Rams seek to remove part of the dome's roof under team's proposal to revamp facility
The St. Louis Rams wants to blow the lid off the Edward Jones Dome – literally – as part of the football team’s conditions for remaining in St. Louis and at the dome.

Read the Rams' proposal (PDF)
The Rams’ conceptual design, made public today by the Missouri attorney general’s office, calls for cutting out a section of the dome’s roof to create “access to natural light” during games and outside ventilation.
But that proposal also would blow the lid off city officials' budget for improvements. Jeff Rainford, chief of staff to St. Louis Mayor Francis Slay, said that a rough cost estimate of the Rams' proposal is "north of $700 million."
The Rams' proposal also would put the Edward Jones Dome out of commission for two to three years, Rainford said, resulting in estimated economic losses of $500 million to local businesses.
As a result, Slay plans to recommend that the region's Convention and Visitors Commission reject the Rams' proposal.
Besides the roof, the Rams also propose renovating and reconfiguring much of the Dome’s current seating, although the overall maximum seating of 66,000 would remain the same.
The Rams envision that the dome's first 14 rows of seats, spanning off the floor, be rebuilt to include “a powered telescopic seating system, comparable in quality to the telescopic seating system at Lucas Oil Stadium in Indianapolis, to allow for flexible event seating.”
The Rams also want the facility to be able to be "economically expanded" to handle another 6,000 spectators for a Super Bowl.
The Rams proposal doesn't include any cost estimates for the substantial renovations it is proposing.
The Rams’ proposal has been under wraps -- marked "confidential" -- ever since it was submitted April 30 to the St. Louis Convention and Visitors Commission, as part of the negotiations over what improvements would put the dome back in the top tier of the nation’s professional football stadiums.
The Rams' 30-year lease has a 2015 deadline for such improvements. If the “top tier” mandate isn't met, the team could conceivably get out of the lease and move elsewhere.
Rainford said that any such talk is premature. Both sides will likely engage in negotiations for some time and "we figured out a long time agao that this would end up in arbitration," he said.
The Rams were cool to the commission's original proposal and said as much in its counter-plan, signed by Rams vice president Kevin Demoff.
According to press accounts, the CVC's proposal was much more modest, including a giant scoreboard over midfield and a new 20,000 square-foot lobby with a beer garden. The commission's estimated pricetag was $124 million, and officials wanted the Rams to cover more than half of the cost.
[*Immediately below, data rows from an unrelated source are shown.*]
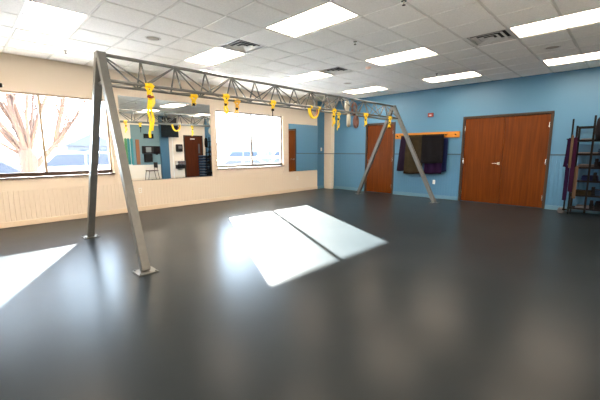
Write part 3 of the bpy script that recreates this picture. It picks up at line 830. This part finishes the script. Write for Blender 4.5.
def car(x, y, rz, L, Ht, paint, label, suv=False, glass=None):
    t = thing('parked_car', label, 'car', (x, y, GZ), rz=rz)
    h = L / 2
    if suv: body = [(-h, .35), (-h + .02, .85), (-h + .9, 1.0), (h - .1, 1.02), (h, .9), (h, .35)]; roof = [(-h + .75, .98), (-h + 1.5, Ht), (h - .35, Ht), (h - .05, 1.0)]
    else: body = [(-h, .32), (-h + .03, .68), (-h + 1.0, .86), (h - .6, .92), (h, .86), (h, .34)]; roof = [(-h + .95, .84), (-h + 1.75, Ht), (h - 1.35, Ht), (h - .55, .90)]
    bm = bmesh.new(); prism(bm, body, -.86, .86); obj('body', bm, paint, t, bevel=.07, seg=3)
    bm = bmesh.new(); prism(bm, roof, -.70, .70); cb = obj('cabin', bm, paint, t, bevel=.07, seg=3)
    g_ = glass or m_carglass
    (ax, az), (bx_, bz), (cx, cz), (dx, dz) = roof
    inset = .09; bm = bmesh.new()
    mids = (ax + dx) / 2
    za, zb = az + .05, Ht - .12
    fr = lambda z: ax + (bx_ - ax) * (z - az) / (bz - az); fr2 = lambda z: dx + (cx - dx) * (z - dz) / (cz - dz)
    for s_ in (-1, 1):
        for (p, q) in ((None, mids - .04), (mids + .04, None)):
            A = [(fr(za) + .14 if p is None else p, za), (q if q is not None else fr2(za) - .14, za), (q if q is not None else fr2(zb) - .14, zb), (fr(zb) + .14 if p is None else p, zb)]
            prism(bm, A, s_ * .70 - .012, s_ * .70 + .012)
    obj('side_windows', bm, g_, cb)
    bm = bmesh.new()
    def sheet(x0, z0, x1, z1, off):
        vv = [bm.verts.new(p_) for p_ in ((x0 + off, -.58, z0), (x0 + off, .58, z0), (x1 + off, .58, z1), (x1 + off, -.58, z1))]
        bm.faces.new(vv)
    sheet(fr(za), za, fr(zb), zb, -.012); obj('windshield', bm, g_, cb)
    bm = bmesh.new(); sheet(fr2(za), za, fr2(zb), zb, .012); obj('rear_window', bm, g_, cb)
    for wx in (-h + .8, h - .8):
        for s_ in (-1, 1):
            bm = bmesh.new(); tube(bm, [(wx, s_ * .72, .33), (wx, s_ * .89, .33)], .33, 18); wl = obj('wheel', bm, m_rub, t)
            bm = bmesh.new(); tube(bm, [(wx, s_ * .885, .33), (wx, s_ * .90, .33)], .2, 14); obj('hubcap', bm, m_chrome, wl)
    return t
m_carglass = mat('car_glass', (.022, .028, .04), .4, spec=.1)
silver = mat('silver_paint', (.24, .24, .25), .35, .0); bluep = mat('blue_paint_car', (.09, .10, .13), .35, .0); whitep = mat('white_paint', (.3, .3, .3), .35)
car(.2, 16.5, 0.0, 4.4, 1.48, bluep, 'blue car parked behind the tree outside the left window')
car(4.2, 20.5, 0.0, 4.7, 1.72, silver, 'silver sport utility car parked farther off, in the right pane of the left window', True)
car(7.7, 19, .3, 4.5, 1.5, whitep, 'white car seen between the rig leg and the window edge')
car(9.6, 13.8, -.5, 4.4, 1.42, silver, 'silver car close outside the right window, left pane')
car(13.4, 15.8, .3, 4.4, 1.42, whitep, 'white car close outside the right window, right pane')
car(17.2, 25, .0, 4.6, 1.75, bluep, 'blue utility car in the far row, left pane of the right window', True)
car(22.2, 25, .0, 4.6, 1.75, silver, 'silver utility car in the far row, right pane of the right window', True)
t = thing('distant_house', 'low house with a wide gable roof far beyond the car park', 'house', (14.2, 60, GZ))
boxes('walls', [((-3.2, -3, 0), (3.2, 3, 2.6))], mat('house_wall', (.045, .045, .05), .8), t)
bm = bmesh.new(); prism(bm, [(-3.7, 2.5), (0, 4.4), (3.7, 2.5)], -3.4, 3.4); obj('roof', bm, mat('grey_shingles', (.028, .030, .038), .8), t)
boxes('window', [((-1.8, -3.05, 1.0), (-.8, -3.0, 2.0)), ((.8, -3.05, 1.0), (1.8, -3.0, 2.0))], m_carglass, t)
t = thing('distant_building', 'long low building on the horizon outside the right window', 'building', (44, 66, GZ))
boxes('walls', [((-13, -4, 0), (13, 4, 3.0))], mat('pale_siding', (.16, .16, .17), .8), t)
boxes('roof', [((-13.4, -4.4, 3.0), (13.4, 4.4, 3.5))], mat('blue_grey_roof', (.12, .125, .14), .8), t)
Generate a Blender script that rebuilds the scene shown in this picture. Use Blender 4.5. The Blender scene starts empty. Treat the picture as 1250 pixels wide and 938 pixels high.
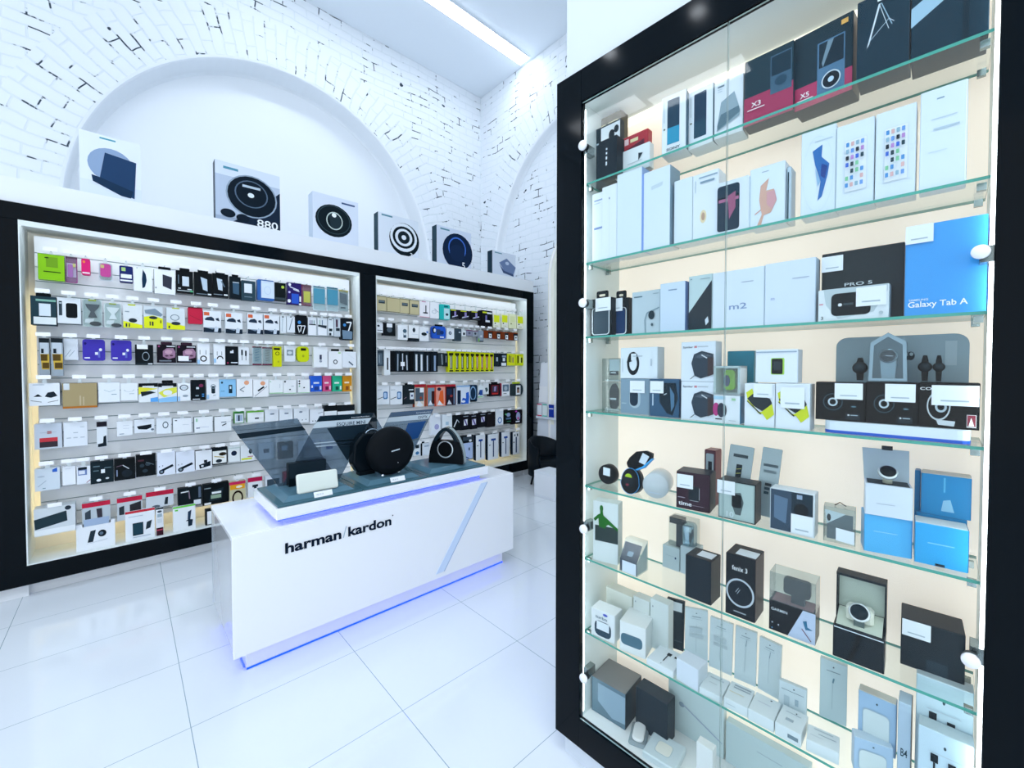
import bpy, math, random
from mathutils import Vector, Matrix
random.seed(7)
S = bpy.context.scene
COL = S.collection
PI = math.pi
# ------------------------------------------------------------------ camera
F_PX, CX, PITCH, YAW, EYE = 512.0, 625.0, math.radians(1.3), math.radians(47.2), 1.5
CY = 469.0 - 8.4
FW = Vector((math.cos(YAW)*math.cos(PITCH), math.sin(YAW)*math.cos(PITCH), -math.sin(PITCH)))
RT = Vector((math.sin(YAW), -math.cos(YAW), 0.0))
UP = RT.cross(FW)
cam_data = bpy.data.cameras.new('camera'); cam = bpy.data.objects.new('camera', cam_data); COL.objects.link(cam)
cam.matrix_world = Matrix(((RT.x, UP.x, -FW.x, 0), (RT.y, UP.y, -FW.y, 0), (RT.z, UP.z, -FW.z, EYE), (0, 0, 0, 1)))
cam_data.sensor_width = 36.0; cam_data.lens = F_PX/1250*36.0
cam_data.shift_y = -8.4/1250.0
cam_data.clip_start = 0.01
S.camera = cam
# ------------------------------------------------------------------ view, world
S.view_settings.view_transform = 'Standard'; S.view_settings.look = 'None'
S.view_settings.exposure = 0.60; S.view_settings.gamma = 1.0
S.view_settings.use_curve_mapping = False
W = bpy.data.worlds.new('daylight'); S.world = W; W.use_nodes = True
bg = W.node_tree.nodes['Background']
bg.inputs[0].default_value = (0.88, 0.94, 1.0, 1); bg.inputs[1].default_value = 0.98

def area(name, loc, size, size_y, power, col, rot=(0, 0, 0)):
    l = bpy.data.lights.new(name, 'AREA'); l.shape = 'RECTANGLE'; l.size = size; l.size_y = size_y
    l.energy = power; l.color = col
    o = bpy.data.objects.new(name, l); COL.objects.link(o); o.location = loc; o.rotation_euler = rot
    return o
# ------------------------------------------------------------------ pixel <-> place
def ray(px, py): return FW + RT*((px-CX)/F_PX) - UP*((py-CY)/F_PX)
def at_y(px, py, y):
    r = ray(px, py); t = y/r.y; return Vector((r.x*t, y, EYE + r.z*t))
def at_x(px, py, x):
    r = ray(px, py); t = x/r.x; return Vector((x, r.y*t, EYE + r.z*t))
def at_z(px, py, z):
    r = ray(px, py); t = (z-EYE)/r.z; return Vector((r.x*t, r.y*t, z))
# cabinet frame: s runs along the glass front towards the camera, e into the cabinet
CO = Vector((1.232, 1.027)); CU = Vector((0.0234, -0.99973)); CN = Vector((0.99973, 0.0234))
CROT = math.atan2(CU.y, CU.x)
def cab(s, e, z): q = CO + CU*s + CN*e; return Vector((q.x, q.y, z))
def cab_z(px, py, z):
    q = at_z(px, py, z); v = Vector((q.x, q.y)) - CO; return v.dot(CU), v.dot(CN)
def cab_e(px, py, e):
    r = ray(px, py); r2 = Vector((r.x, r.y)); t = (CO.dot(CN) + e)/r2.dot(CN)
    v = r2*t - CO; return v.dot(CU), EYE + r.z*t

# ------------------------------------------------------------------ materials
MATS = {}
def lin(h):
    v = [int(h[i:i+2], 16)/255 for i in (0, 2, 4)]
    return tuple(c/12.92 if c <= .04045 else ((c+.055)/1.055)**2.4 for c in v) + (1,)
def mat(h, rough=.5, metal=0.0, spec=.22, emit=0.0, alpha=None):
    if spec == .22 and sum(lin(h)[:3]) < .25: spec = .08
    k = (h, rough, metal, spec, emit)
    if k in MATS: return MATS[k]
    m = bpy.data.materials.new('paint_' + h); m.use_nodes = True
    b = m.node_tree.nodes['Principled BSDF']
    b.inputs['Base Color'].default_value = lin(h); b.inputs['Roughness'].default_value = rough
    b.inputs['Metallic'].default_value = metal; b.inputs['Specular IOR Level'].default_value = spec
    if emit:
        b.inputs['Emission Color'].default_value = lin(h); b.inputs['Emission Strength'].default_value = emit
    MATS[k] = m; return m
def clear_mat(name, tint, gloss=1.45, rough=.02, dens=0.0, body='ffffff'):
    """clear sheet: mostly transparent, fresnel gloss, a touch of body colour"""
    m = bpy.data.materials.new(name); m.use_nodes = True; nt = m.node_tree; N = nt.nodes; N.clear()
    out = N.new('ShaderNodeOutputMaterial'); tr = N.new('ShaderNodeBsdfTransparent'); tr.inputs[0].default_value = lin(tint)
    gl = N.new('ShaderNodeBsdfGlossy'); gl.inputs['Roughness'].default_value = rough
    lw_ = N.new('ShaderNodeLayerWeight'); lw_.inputs[0].default_value = .5
    pw = N.new('ShaderNodeMath'); pw.operation = 'POWER'; pw.inputs[1].default_value = 5.0
    fr = N.new('ShaderNodeMath'); fr.operation = 'MULTIPLY_ADD'; f0 = ((gloss-1)/(gloss+1))**2
    fr.inputs[1].default_value = 1-f0; fr.inputs[2].default_value = f0
    nt.links.new(lw_.outputs['Facing'], pw.inputs[0]); nt.links.new(pw.outputs[0], fr.inputs[0])
    df = N.new('ShaderNodeBsdfDiffuse'); df.inputs[0].default_value = lin(body)
    m1 = N.new('ShaderNodeMixShader'); m1.inputs[0].default_value = dens
    m2 = N.new('ShaderNodeMixShader')
    L = nt.links.new
    L(tr.outputs[0], m1.inputs[1]); L(df.outputs[0], m1.inputs[2]); L(fr.outputs[0], m2.inputs[0])
    L(m1.outputs[0], m2.inputs[1]); L(gl.outputs[0], m2.inputs[2]); L(m2.outputs[0], out.inputs[0])
    return m
GLASS = clear_mat('clear_glass', 'fafdfc', gloss=1.35)
DOORGLASS = clear_mat('door_glass', 'fbfdfd', gloss=1.26)
PLASTIC = clear_mat('clear_plastic', 'eef4f4', rough=.12, dens=.035, body='e4eef0')
FROST = clear_mat('frosted_plastic', 'dfe9ee', rough=.3, dens=.62, body='dfeaf0')
SMOKE = clear_mat('smoked_acrylic', 'b9c6d0', rough=.03, dens=.16, body='6f8494')
SHELFEDGE = mat('4fa898', .15)
WHITE = mat('e9eef3', .5)
GLOSSW = mat('f0f3f7', .12, spec=.4)
BLACKG = mat('020a11', .08, spec=.09)

def brick_material(name):
    m = bpy.data.materials.new(name); m.use_nodes = True; nt = m.node_tree; N = nt.nodes; L = nt.links.new
    b = N['Principled BSDF']; b.inputs['Roughness'].default_value = .75
    uv = N.new('ShaderNodeUVMap'); uv.uv_map = 'UVMap'
    # wobble the courses a little
    nz = N.new('ShaderNodeTexNoise'); nz.inputs['Scale'].default_value = 1.3; nz.inputs['Detail'].default_value = 3
    L(uv.outputs[0], nz.inputs['Vector'])
    sub = N.new('ShaderNodeVectorMath'); sub.operation = 'SUBTRACT'; sub.inputs[1].default_value = (.5, .5, .5); L(nz.outputs['Color'], sub.inputs[0])
    scl = N.new('ShaderNodeVectorMath'); scl.operation = 'SCALE'; scl.inputs['Scale'].default_value = .16; L(sub.outputs[0], scl.inputs[0])
    add = N.new('ShaderNodeVectorMath'); L(uv.outputs[0], add.inputs[0]); L(scl.outputs[0], add.inputs[1])
    br = N.new('ShaderNodeTexBrick'); L(add.outputs[0], br.inputs['Vector'])
    br.inputs['Scale'].default_value = 1.0; br.inputs['Mortar Size'].default_value = .008
    br.inputs['Mortar Smooth'].default_value = .55; br.inputs['Brick Width'].default_value = .28; br.inputs['Row Height'].default_value = .10
    br.offset = .5
    # only here and there the joint is open and dark
    n2 = N.new('ShaderNodeTexNoise'); n2.inputs['Scale'].default_value = 3.1; n2.inputs['Detail'].default_value = 4.5; n2.inputs['Roughness'].default_value = .75
    L(uv.outputs[0], n2.inputs['Vector'])
    rp = N.new('ShaderNodeMapRange'); rp.inputs[1].default_value = .545; rp.inputs[2].default_value = .58; L(n2.outputs['Fac'], rp.inputs[0])
    mu = N.new('ShaderNodeMath'); mu.operation = 'MULTIPLY'; L(br.outputs['Fac'], mu.inputs[0]); L(rp.outputs[0], mu.inputs[1])
    # chips
    n3 = N.new('ShaderNodeTexNoise'); n3.inputs['Scale'].default_value = 7.0; n3.inputs['Detail'].default_value = 2
    L(uv.outputs[0], n3.inputs['Vector'])
    r3 = N.new('ShaderNodeMapRange'); r3.inputs[1].default_value = .735; r3.inputs[2].default_value = .75; L(n3.outputs['Fac'], r3.inputs[0])
    mx = N.new('ShaderNodeMath'); mx.operation = 'MAXIMUM'; L(mu.outputs[0], mx.inputs[0]); L(r3.outputs[0], mx.inputs[1])
    c0 = N.new('ShaderNodeMixRGB'); c0.inputs[1].default_value = lin('e6edf4'); c0.inputs[2].default_value = lin('dfe8ef'); L(br.outputs['Fac'], c0.inputs[0])
    cm = N.new('ShaderNodeMixRGB'); L(c0.outputs[0], cm.inputs[1]); cm.inputs[2].default_value = lin('1d3444')
    L(mx.outputs[0], cm.inputs[0]); L(cm.outputs[0], b.inputs['Base Color'])
    # relief
    nf = N.new('ShaderNodeTexNoise'); nf.inputs['Scale'].default_value = 9; nf.inputs['Detail'].default_value = 5; L(uv.outputs[0], nf.inputs['Vector'])
    ma = N.new('ShaderNodeMath'); ma.operation = 'MULTIPLY_ADD'; ma.inputs[1].default_value = -1.0; L(br.outputs['Fac'], ma.inputs[0]); L(nf.outputs['Fac'], ma.inputs[2])
    bu = N.new('ShaderNodeBump'); bu.inputs['Strength'].default_value = .45; bu.inputs['Distance'].default_value = .02
    L(ma.outputs[0], bu.inputs['Height']); L(bu.outputs[0], b.inputs['Normal'])
    return m
BRICK = brick_material('whitewashed_brick')

def tile_material():
    m = bpy.data.materials.new('polished_floor_tile'); m.use_nodes = True; nt = m.node_tree; N = nt.nodes; L = nt.links.new
    b = N['Principled BSDF']; b.inputs['Roughness'].default_value = .10; b.inputs['Specular IOR Level'].default_value = .6
    g = N.new('ShaderNodeTexCoord'); sp = N.new('ShaderNodeSeparateXYZ'); L(g.outputs['Object'], sp.inputs[0])
    def line(sock, off, per, w):
        a = N.new('ShaderNodeMath'); a.operation = 'SUBTRACT'; a.inputs[1].default_value = off; L(sock, a.inputs[0])
        p = N.new('ShaderNodeMath'); p.operation = 'PINGPONG'; p.inputs[1].default_value = per/2; L(a.outputs[0], p.inputs[0])
        c = N.new('ShaderNodeMath'); c.operation = 'LESS_THAN'; c.inputs[1].default_value = w; L(p.outputs[0], c.inputs[0]); return c
    x = line(sp.outputs[0], .183, .689, .0016); y = line(sp.outputs[1], 2.687, .521, .0014)
    mx = N.new('ShaderNodeMath'); mx.operation = 'MAXIMUM'; L(x.outputs[0], mx.inputs[0]); L(y.outputs[0], mx.inputs[1])
    cm = N.new('ShaderNodeMixRGB'); cm.inputs[1].default_value = lin('e3eaf1'); cm.inputs[2].default_value = lin('8fa7b0')
    L(mx.outputs[0], cm.inputs[0]); L(cm.outputs[0], b.inputs['Base Color'])
    return m

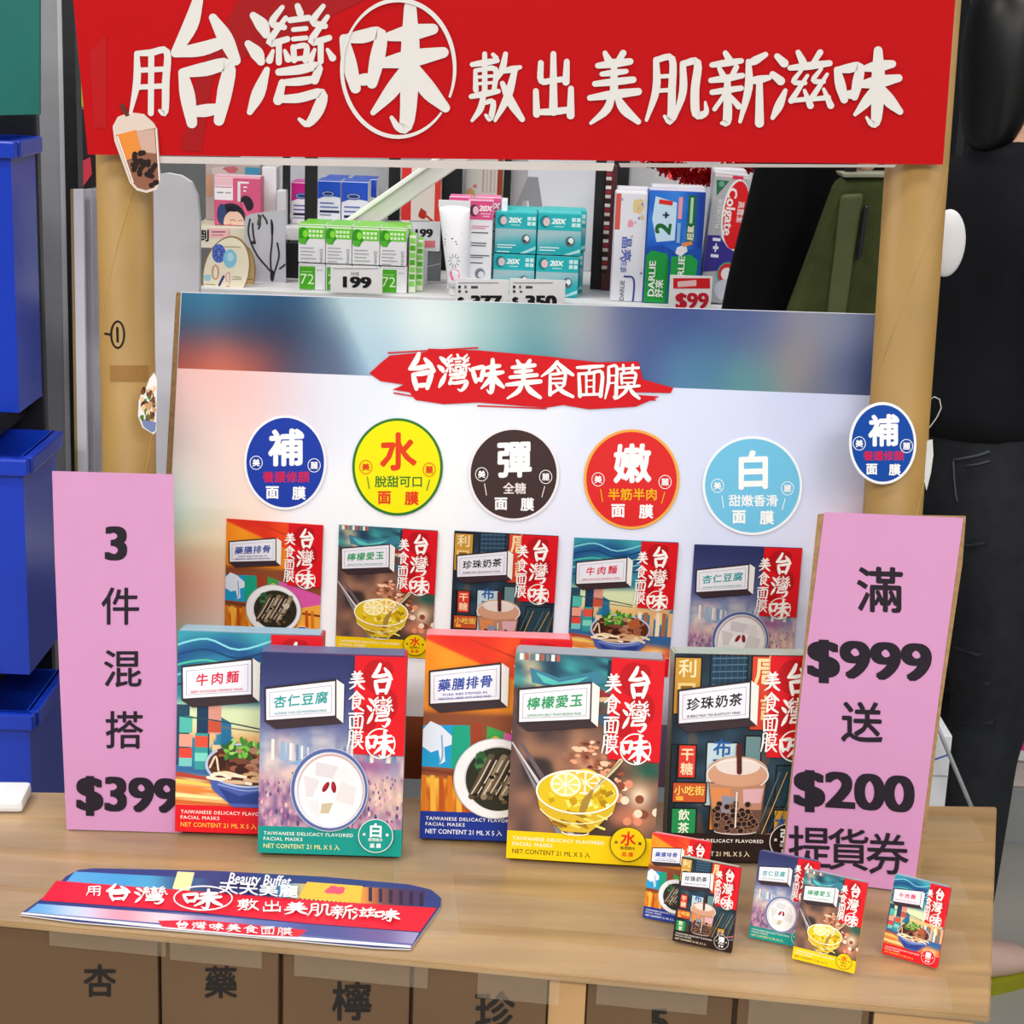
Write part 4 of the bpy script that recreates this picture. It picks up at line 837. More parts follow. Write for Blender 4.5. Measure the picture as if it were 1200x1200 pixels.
def art_on(M):
    """local drawing in metres on a card standing at M, v measured down from height h"""
    return None
def pack(name, label, cat, group, u0, u1, vt, y, z, depth, col, draw=None, yaw=0.0, topc=None, hgt=None, cap=None):
    """a carton standing on z with its front face spanning image columns u0..u1 and its top at image row vt"""
    vm = vt + 40
    z = z + .0004; xa, xb = wx(u0, vm, y), wx(u1, vm, y); hh = hgt or at_y((u0 + u1) / 2, vt, y).z - z; wd = xb - xa
    M = T(xa, y, z) @ Matrix.Rotation(yaw, 4, 'Z')
    t = thing(name, label, cat, M, group)
    box('carton', 0, wd, 0, depth, 0, hh, M_(col, .4, noise=.01), t, None, .0012)
    if topc is not None: box('lid', 0.001, wd - .001, .001, depth - .001, hh, hh + .001, M_(topc, .4, noise=.01), t, None, .0003)
    if draw:
        a = Art(lambda u, v: (np.clip(u, .01, .99) * wd, np.clip(hh - v * wd, .0008, hh - .0008)), 0.0003, 1.2e-5); draw(a, hh / wd); a.build('front_print', t)
    return t
def dup(t, M, label):
    r = t.copy(); COL.objects.link(r); r.matrix_world = M; r['label'] = label
    for c in t.children:
        d = c.copy(); COL.objects.link(d); d.parent = r
        for g in c.children:
            e = g.copy(); COL.objects.link(e); e.parent = d
    return r
def tagcard(name, label, u0, v0, u1, v1, y, draw, zb=None, group='price tags on the shelf', col=0xf2f2f4):
    a_, b_ = at_y(u0, v0, y), at_y(u1, v0, y); zt = a_.z; zb = ZS if zb is None else zb
    M = T(a_.x, y, zb) @ Matrix.Rotation(math.atan2(0, 1), 4, 'Z'); wd = b_.x - a_.x; hh = zt - zb
    lo = at_y(u0, v1, y).z - zb
    t = thing(name, label, 'price tag', M, group)
    box('card', 0, wd, 0, .0015, max(lo, 0.0), hh, M_(col, .35, noise=.01), t, None, .0003)
    if lo > .004: box('clip', wd * .3, wd * .7, .0005, .003, 0, lo + .004, M_(0xd8dce0, .2), t, None, .0003)
    mp = plane_map(M); a = Art(mp, 0.0003); draw(a); a.build('print', t); return t

# green skincare cartons: four columns, two layers, one row behind
def d_green(a, h):
    G1 = 0x5cc21c
    a.rect(0, 0, 1, .52, 0x6cd02a); a.rect(0, .06, 1, .12, 0xe8f6dc)
    a.ell(.2, .42, .2, .3, 0x2f9a1c, 20, jag=.3); a.ell(.26, .35, .1, .14, 0x8ae03c, 12)
    for r in range(2):
        for i in range(4): a.rect(.38 + .14 * i, .2 + .16 * r, .48 + .14 * i, .3 + .16 * r, 0xe0f8d0)
    a.poly([(0, .52), (.3, .52), (.25, .72), (.1, .74), (0, .66)], 0x58b832)
    for i, l in enumerate((.55, .6, .5, .65, .4)): a.rect(.08, .86 + .13 * i, .08 + l * .9, .89 + .13 * i, 0x9a9aa4)
    a.text('DIVINIA', .86, 1.25, .16, 0x8c8c98, .01, rot=math.pi / 2, fit=.7)
    a.rect(0, h * .985, 1, h, 0xd0d0d0)
def d_green72(a, h):
    a.rect(0.04, .1, .62, .98, 0x49a81e); a.text('72', .33, .56, .55, 0xd8f2c8, 0.0); a.line([(.12, .3), (.5, .3)], .02, 0xc8ecb0); a.rect(0, 0, 1, .04, 0xc8c8c8); a.rect(.68, .2, .9, .24, 0xc0c0c8)
GG = 'green and white skincare cartons'
yg = DS + .02; gu = [349.5, 381.5, 412.5, 445, 476.5]; zmid = at_y(410, 310, yg).z
pos = ['leftmost', 'second', 'third', 'rightmost']
for i in range(4):
    pack('skincare_box', 'white carton with green 72 square, %s of the bottom row behind the 199 tag' % pos[i], 'box', GG, gu[i], gu[i + 1] - .6, 311.5 + i * 1.0, yg, ZS, .034, 0xe9e9ee, d_green72, hgt=zmid - ZS - .0015)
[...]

"The Rams agree with the CVC's statements...that the facilities and the components presently do not meet First Tier standards," Demoff wrote. "But as evidenced by the Rams' recent rejection of the CVC 2012 plans, the Rams disagree that the implementation of the CVC 2012 plans would rsuilt in the improvement of the facilities and each of the specified components to First Tier standards."
Rainford said that all sides, including the public, need to be mindful of the "very heavy price" that civic leaders and football fans paid in the early 1990s to build the new domed stadium and convention center, and to woo the Rams from Los Angeles.
Attorney General Chris Koster announced a week ago that he believed the Rams' document should be made public under the state’s open-records laws. The state had a copy because it helped finance the dome's original construction.
In a statement, Koster said, “The proposal for upgrades to the Edward Jones Dome is an open record under Missouri’s Sunshine Law,” Koster said. “While the Sunshine Law includes some necessary exceptions, the law is rooted in the position that public business should be conducted in public, particularly when taxpayer dollars are involved.”